Suicidio: En tiempos de Roma, quitarse la vida era considerado por lo general un acto glorificador. El suicidio se practicaba bastante. Muchos filósofos y escritores romanos famosos, así como algunos emperadores, se suicidaron. También se usaba como castigo, ya que los emperadores a veces mandaban a quienes los desagradaban que se «cortaran las venas». Aunque los ciudadanos romanos no tenían prohibido quitarse la vida, a los esclavos no les estaba permitido hacerlo, ya que eran considerados propiedad de alguien; ni a los soldados, a menos que estuvieran rodeados de adversarios en el campo de batalla.
Los cristianos predicaban que, siendo Dios el creador y dador de la vida, poner fin a la vida de una persona era prerrogativa exclusiva Suya. Dirigentes cristianos de los siglos III y IV, como Clemente de Alejandría, Gregorio Nacianceno y Eusebio, se opusieron al suicidio. También los concilios de la iglesia que hubo entre el siglo IV y el XIV. Tomás de Aquino escribió que quitarse la vida estaba moralmente mal por ser un pecado contra la naturaleza: «Todo ser se ama naturalmente a sí mismo.

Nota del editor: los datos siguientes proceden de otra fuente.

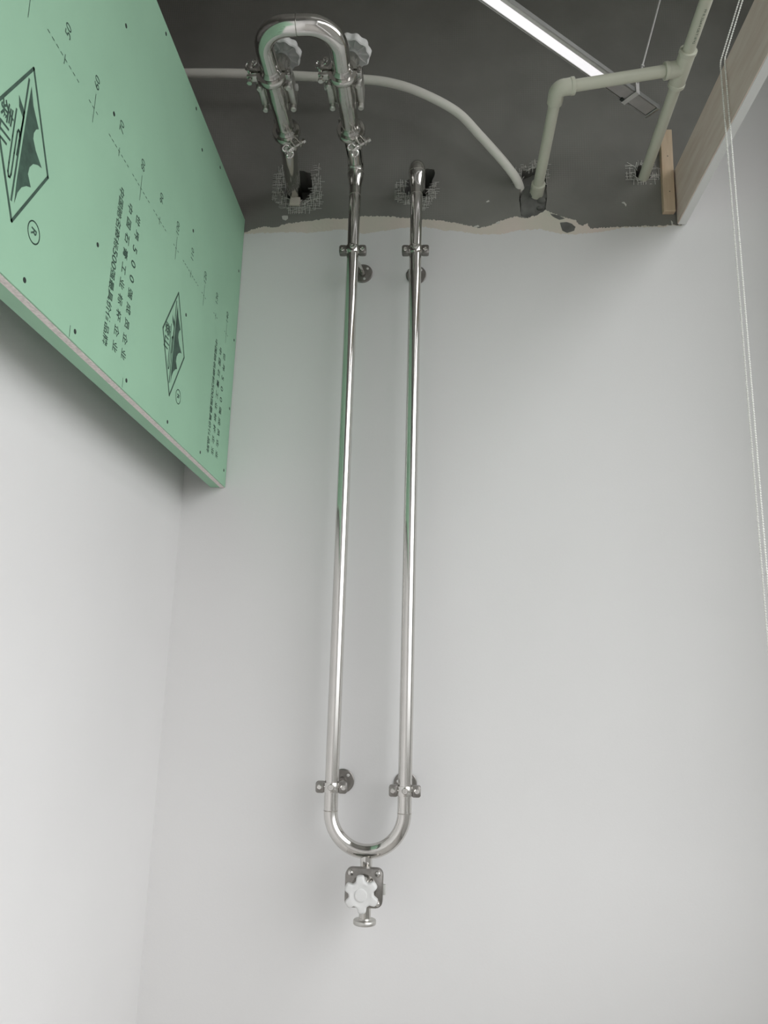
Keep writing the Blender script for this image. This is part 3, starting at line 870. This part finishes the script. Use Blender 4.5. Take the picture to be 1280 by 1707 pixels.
chn = thing('bead_chain', 'looped white bead chain of a blind, draped over the plywood pelmet', 'chain', (.754, -.457, 3.15))
def strand_pts(x, y, dy):
    return [Vector((x + .165, y - .185, 3.76)), Vector((x + .0446, y - .048, 3.312)), Vector((x + .0012, y - .001, 3.160)), Vector((x, y, 3.145)), Vector((x + dy, y, 1.30))]
P1 = strand_pts(.7505, -.452, .0); P2 = strand_pts(.7575, -.464, -.002)
bottom = [Vector((.7515, -.454, 1.285)), Vector((.7535, -.458, 1.278)), Vector((.7550, -.462, 1.285))]
path = P1 + bottom + P2[::-1]
MB().tube(path, .0008, 6).build('cord', M['bead'], chn)
tmpl = bmesh.new(); bmesh.ops.create_icosphere(tmpl, subdivisions=1, radius=.0027)
tv = [v.co.copy() for v in tmpl.verts]; tf = [[v.index for v in f.verts] for f in tmpl.faces]; tmpl.free()
V, Fc = [], []
pitch = .0061; carry = 0.0
for a, b in zip(path, path[1:]):
    L = (b - a).length; s = carry
    while s < L:
        c = a.lerp(b, s / L); n = len(V)
        V += [(c + p)[:] for p in tv]; Fc += [[i + n for i in f] for f in tf]
        s += pitch
    carry = s - L
me = bpy.data.meshes.new('beads'); me.from_pydata(V, [], Fc); me.materials.append(M['bead'])
me.polygons.foreach_set('use_smooth', [True] * len(me.polygons))
o = bpy.data.objects.new('beads', me); COL.objects.link(o); o.parent = chn; o.matrix_parent_inverse = chn.matrix_world.inverted()
o['kind'] = 'stuff'

# ================================================================== LIGHT FIXTURE
E0 = Vector((.660, -.148, 3.258)); E1 = Vector((.176, -.538, 3.258))
fd = (E1 - E0).normalized(); fn = Vector((0, 0, 1)).cross(fd).normalized()
if fn.y > 0:
    fn = -fn                                   # fn points to the room side (right of the lamp in the picture)
fix = thing('linear_lamp', 'slim linear ceiling lamp with a lit white diffuser, hung askew', 'lamp', tuple(E0))
LEN = 1.25
FR = Matrix((fd, fn, fd.cross(fn))).transposed()
def along(a, b, u0, u1, h0, h1):
    c = E0 + fd * (a + b) / 2 + fn * (u0 + u1) / 2 + Vector((0, 0, (h0 + h1) / 2))
    return c, (b - a, abs(u1 - u0), abs(h1 - h0))
def bar(name, a, b, u0, u1, h0, h1, m, parent=fix, bev=.001):
    c, s = along(a, b, u0, u1, h0, h1)
    return MB().box(c, s, FR, bev, 1).build(name, m, parent, smooth=False)
bar('housing', 0, LEN, -.0225, .0225, .004, .013, M['alu'])
bar('side_lip', 0, LEN, .0205, .0240, -.001, .014, M['alu'])
bar('side_lip', 0, LEN, -.0240, -.0205, -.001, .014, M['alu'])
bar('diffuser', .232, LEN - .03, -.0165, .0085, -.0015, .006, M['led'])
bar('reflector_strip', .232, LEN - .03, -.0205, -.0170, .0005, .006, M['zinc'])
bar('reflector_strip', .232, LEN - .03, .0090, .0200, .0005, .006, M['zinc'])
bar('driver_cover', .008, .226, -.0195, .0190, .0005, .006, M['alud'])
bar('end_cap', -.004, .006, -.0245, .0245, -.002, .015, M['alu'])
rod = thing('hanger_rod', 'thin steel hanger rod with a strap holding the end of the lamp', 'hanger', (.58, -.2, 3.3))
hp = E0 + fd * .108
hb = hp + fn * .0265
MB().box(hb + Vector((0, 0, .022)), (.016, .003, .056), FR, .0008, 1).build('strap', M['zinc'], rod)
MB().box(hp + Vector((0, 0, .0165)), (.016, .056, .003), FR, .0006, 1).build('strap_top', M['zinc'], rod)
MB().box(hp + Vector((0, 0, -.0035)), (.016, .056, .0025), FR, .0006, 1).build('strap_bottom', M['zinc'], rod)
r0 = hb + Vector((0, 0, .040)) + fn * .006; 
rt = wall_pt(1100, 0, r0.y); dr = (rt - r0); top = r0 + dr * ((4.2 - r0.z) / dr.z)
MB().tube([r0 - dr.normalized() * .012, top], .0027, 10).build('threaded_rod', M['zinc'], rod)
for h in (.012, .045):
    p = r0 + dr.normalized() * h
    MB().lathe(p, dr, [(.0062, 0), (.0062, .006)], 6).build('nut', M['zinc'], rod)
MB().box(hp + fd * .014 - fn * .020 + Vector((0, 0, -.002)), (.012, .010, .006), FR, .001, 1).build('clip', M['screw'], rod)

Un hombre cualquiera es parte de la comunidad; el que se suicida injuria a la comunidad. La vida es un don divino; el que se priva a sí mismo de la vida peca contra Dios»3.
En el mundo romano de la época de Jesús se atribuía muy poco valor a la vida humana. Que se sepa, matar o abandonar a un recién nacido no suscitaba indignación moral. Por lo general, quitarse la vida no se entendía como malo desde el punto de vista moral. Entretenerse viendo a los gladiadores matarse entre sí se consideraba normal. (Claro que hoy en día muchas películas y programas de televisión contienen escenas atroces de violencia, muerte y asesinatos; la diferencia es que, aunque ver esas escenas no sea espiritualmente saludable, la muerte que en ellas se representa es simulada, no real.)
En la Antigüedad, la vida tenía poco valor. Sin embargo, con la difusión del cristianismo por el Imperio romano su valor comenzó a aumentar. El mensaje de que la vida humana era sagrada fue echando raíz, así como el concepto de que quitarle la vida a un ser humano inocente estaba moralmente mal. A lo largo de los siglos, el impacto del mensaje cristiano dio origen a una concepción moral de la vida humana que se ha extendido por el mundo y ha contribuido a cambiarlo.
Publicado por primera vez en abril de 2019. Adaptado y publicado de nuevo en septiembre de 2025.
1 Porciones de este artículo fueron extraídas de How Christianity Changed the World, de Alvin J. Schmidt (Zondervan, 2004).
2 Thomas Cahill, «Ending Human Sacrifice», Christian History 60 (1998): 16.
3 Tomás de Aquino, Suma de teología (Madrid: Biblioteca de Autores Cristianos, 1990), parte II-II, cuestión 64, art. 5, pp. 533,534.